I will propose the hooks when I get the time to sort things out in a way that doesn’t make me look any more silly than absolutely necessary. But we have a collaboration meeting coming up that takes precedence by a long shot. :slight_smile:

Losing the explicitlink option would be great, but that will be hard because I don’t know where to start looking for the actual problem. In see no particular reason why I need it at all. I think I’m going through CINT when loading things, which should be using the rootmaps already. But alas, I get linker problems when building SOOT against a ROOT without explicit linking. Apparently, RubyROOT has the same problem. Maybe I need to tweak the actual linker options at SOOT build/link time or something. I’m obviously not an expert.

Without wanting to beat a dead horse, I also fail to see a good rationale against including explicit linking information in shared libs.
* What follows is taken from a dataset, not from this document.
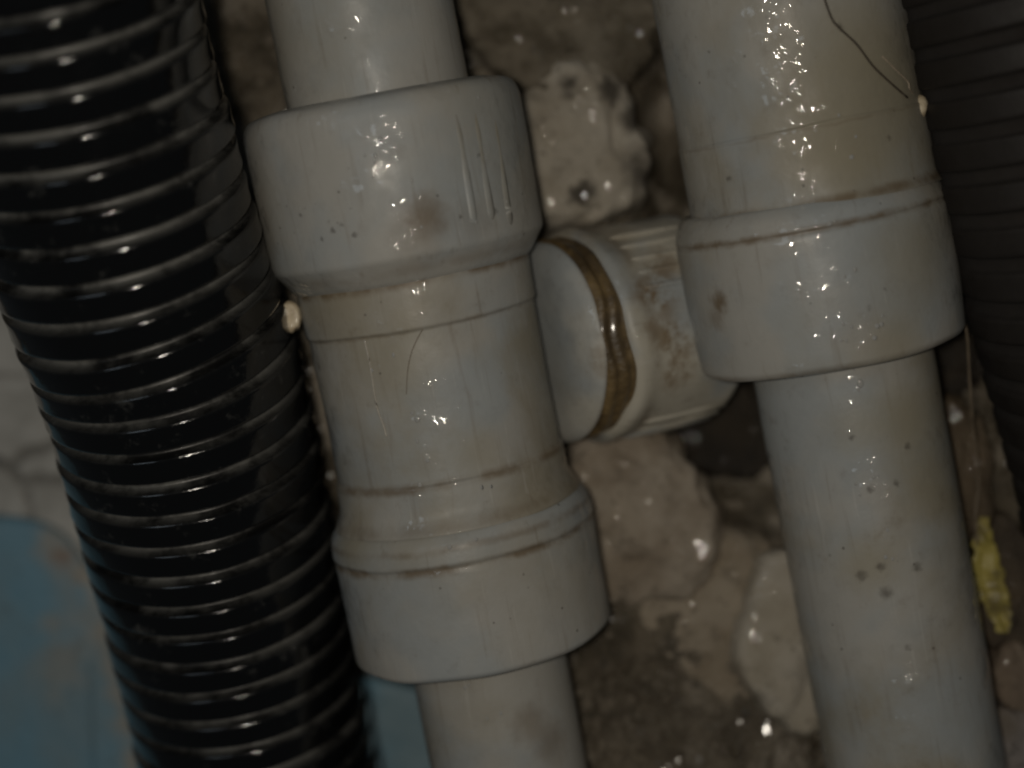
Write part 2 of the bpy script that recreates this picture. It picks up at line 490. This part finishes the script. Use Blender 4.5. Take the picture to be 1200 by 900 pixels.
# ------------------------------------------------------------------ blue plastic panel, bottom left
def panel():
    zt = -378
    m = NT('scuffed_blue_plastic')
    col = m.mix(m.ramp(m.noise(22, 4), .38, .62), (0.125, 0.245, 0.325), (0.145, 0.228, 0.275))
    wc = m.warp(.010, 130)
    scuff = m.ramp(m.noise(95, 6, .65, dist=.5), .30, .52)
    c0 = P(60, 750, zt)
    Lc = lambda x, y: tuple(P(x, y, zt) - c0)
    for x, y, r, k in ((62, 640, 34, .75), (78, 660, 30, .6), (104, 668, 30, .9), (118, 700, 34, .9), (128, 735, 34, .9), (140, 770, 36, .85), (150, 810, 34, .9), (158, 850, 34, .9), (168, 890, 36, .9), (92, 745, 46, .5), (70, 790, 50, .5), (60, 730, 22, .5), (100, 690, 50, .5)):
        f = m.math('MULTIPLY', m.math('MULTIPLY', m.spot(Lc(x, y), r * .3 * S, r * 1.2 * S, wc), scuff), k)
        col = m.mix(f, col, (0.26, 0.24, 0.205))
    col = m.mix(m.math('MULTIPLY', m.spot(Lc(72, 655), 4 * S, 20 * S, wc), .6), col, (0.17, 0.10, 0.065))
    col = m.mix(m.math('MULTIPLY', m.ramp(m.noise(150, 6, .7), .56, .72), .45), col, (0.05, 0.055, 0.055))
    m.set('Base Color', col); m.set('Roughness', m.ramp(m.noise(80, 4), .3, .7, .40, .65)); m.set('Specular IOR Level', .3)
    m.l(m.bump(m.noise(140, 5, .6), .30, .0025), m.b.inputs['Normal'])
    outline = [(-420, 640), (-200, 600), (-60, 600), (30, 606), (72, 622), (98, 652), (150, 720), (240, 765), (360, 785), (460, 796), (540, 830), (580, 930), (570, 1150), (400, 1320), (60, 1360), (-300, 1320), (-430, 1100), (-450, 800)]
    pts = [Vector((x, y, 0)) for x, y in outline]
    n = len(pts)
    loop = []
    for i in range(n):
        p0, p1, p2, p3 = pts[i - 1], pts[i], pts[(i + 1) % n], pts[(i + 2) % n]
        for k in range(8):
            t = k / 8
            loop.append(0.5 * ((2 * p1) + (p2 - p0) * t + (2 * p0 - 5 * p1 + 4 * p2 - p3) * t * t + (3 * p1 - p0 - 3 * p2 + p3) * t ** 3))
    ce = Vector((40, 980, 0))
    vs, fs = [], []
    rings = [(1.0, -70), (1.0, -22), (.997, -12), (.99, -5), (.978, -1), (.96, 0), (.9, 1), (.8, 2), (.65, 3), (.5, 3), (.35, 3), (.2, 3), (.05, 3)]
    for s_, dz in rings:
        for p in loop:
            q = ce + (p - ce) * s_
            h = zt + dz + (4 * fb(q.x, q.y, 150, 3, 1.1) if s_ < .98 else 0)
            vs.append(tuple(P(q.x, q.y, h) - c0))
    k_ = len(loop)
    for i in range(len(rings) - 1):
        for k in range(k_):
            fs.append((i * k_ + k, (i + 1) * k_ + k, (i + 1) * k_ + (k + 1) % k_, i * k_ + (k + 1) % k_))
    fs.append(tuple(range((len(rings) - 1) * k_, len(rings) * k_))[::-1])
    root = thing('plastic_tray', 'scuffed blue plastic tray lying under the black hose in the bottom left corner', 'tray', Matrix.Translation(c0))
    link_mesh('tray_base', vs, fs, m.m, root)
    sp = [P(x, y, zt + 4) - c0 for x, y in ((104, 775), (105, 800), (106, 840), (108, 880), (112, 940), (116, 1010))]
    sp = catmull(sp, 6)
    tube('mould_seam', sp, [3.0 * S] * len(sp), m.m, root, 8)
panel()

# ------------------------------------------------------------------ corrugated hoses
def hose_mat(name, black, dust, dust_amt, rough, seed, wet=0.0):
    m = NT(name)
    at = m.n('ShaderNodeAttribute'); at.attribute_name = 'groove'
    g = at.outputs['Fac']
    dn = m.ramp(m.noise(42, 5, .7), .36, .62, .05, 1.0)
    col = m.mix(m.math('MULTIPLY', m.math('MULTIPLY', g, dn), dust_amt), black, dust)
    col = m.mix(m.math('MULTIPLY', m.ramp(m.noise(80, 6, .75), .58, .74), .38), col, dust)
    m.set('Base Color', col)
    m.set('Roughness', m.math('ADD', m.ramp(m.noise(160, 4), .35, .65, rough, rough + .10), m.math('MULTIPLY', g, .30)))
    m.set('Coat Weight', m.math('MULTIPLY', m.math('SUBTRACT', 1.0, g), wet * .6)); m.set('Coat Roughness', .03); m.l(m.bump(m.noise(300, 3), .5, .0002), m.b.inputs['Coat Normal'])
    m.set('Specular IOR Level', .45)
    b = m.bump(m.noise(420, 4, .6), .6, .00016)
    m.l(b, m.b.inputs['Normal'])
    return m.m

def hose(name, ctrl, pitch, depth, mat, crest=.62, seg=112):
    """ctrl: (world point, radius in pixels)"""
    pts = catmull([c[0] for c in ctrl], 24)
    rad = catmull([Vector((c[1], 0, 0)) for c in ctrl], 24)
    cum = [0.0]
    for p, q in zip(pts, pts[1:]): cum.append(cum[-1] + (q - p).length / S)
    def at(s):
        i = 0
        lo, hi = 0, len(cum) - 1
        while hi - lo > 1:
            mid = (lo + hi) // 2
            if cum[mid] <= s: lo = mid
            else: hi = mid
        u = (s - cum[lo]) / max(1e-6, cum[hi] - cum[lo])
        return pts[lo].lerp(pts[hi], u), rad[lo].lerp(rad[hi], u).x, (pts[min(hi + 6, len(pts) - 1)] - pts[max(lo - 6, 0)]).normalized()
    # outline over one pitch: (u, height 0..1, groove)
    g = (1 - crest) / 2
    outline = [(0, 0, 1), (.06, .02, 1), (g * .62, .10, .9), (g * .86, .45, .55), (g * 1.0, .80, .25), (g * 1.22, .97, .06), (g * 1.6, 1.0, 0), (.5, .93, 0), (1 - g * 1.6, 1.0, 0), (1 - g * 1.22, .97, .06), (1 - g, .80, .25), (1 - g * .86, .45, .55), (1 - g * .62, .10, .9), (.94, .02, 1)]
    vs, fs, gr = [], [], []
    n = 0
    ribs = int(cum[-1] / pitch)
    rnd = random.Random(3)
    for i in range(ribs):
        dr = rnd.uniform(-1.6, 1.6)
        for u, h, gv in outline:
            c, R, d = at((i + u) * pitch)
            x = Vector((1, 0, 0)) - d * d.x; x.normalize(); y = d.cross(x)
            for k in range(seg):
                a = 2 * math.pi * k / seg
                r = R - depth + h * depth + h * dr + 1.8 * N.noise(Vector((math.cos(a) * 2.2, math.sin(a) * 2.2, (i + u) * .9)))
                vs.append(tuple(c + (x * math.cos(a) + y * math.sin(a)) * r * S))
                gr.append(gv)
            n += 1
    for i in range(n - 1):
        for k in range(seg):
            k2 = (k + 1) % seg
            fs.append((i * seg + k, i * seg + k2, (i + 1) * seg + k2, (i + 1) * seg + k))
    o = link_mesh(name, vs, fs, mat)
    at_ = o.data.attributes.new('groove', 'FLOAT', 'POINT')
    at_.data.foreach_set('value', gr)
    return o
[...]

You wrote earlier that it meant slower edit/compile/link cycles for developers, which is of course a valid concern, but unlike the average user or sysadmin, developers are likely quite capable to remember passing an extra option to configure.

I’ll try to keep working on SOOT and its inclusion, but it’s a significant bit of work done entirely in my spare time, on top of the software I maintain already on CPAN and in the perl core, so progress is naturally slow. The code’s on github. I’d be happy to collaborate with others.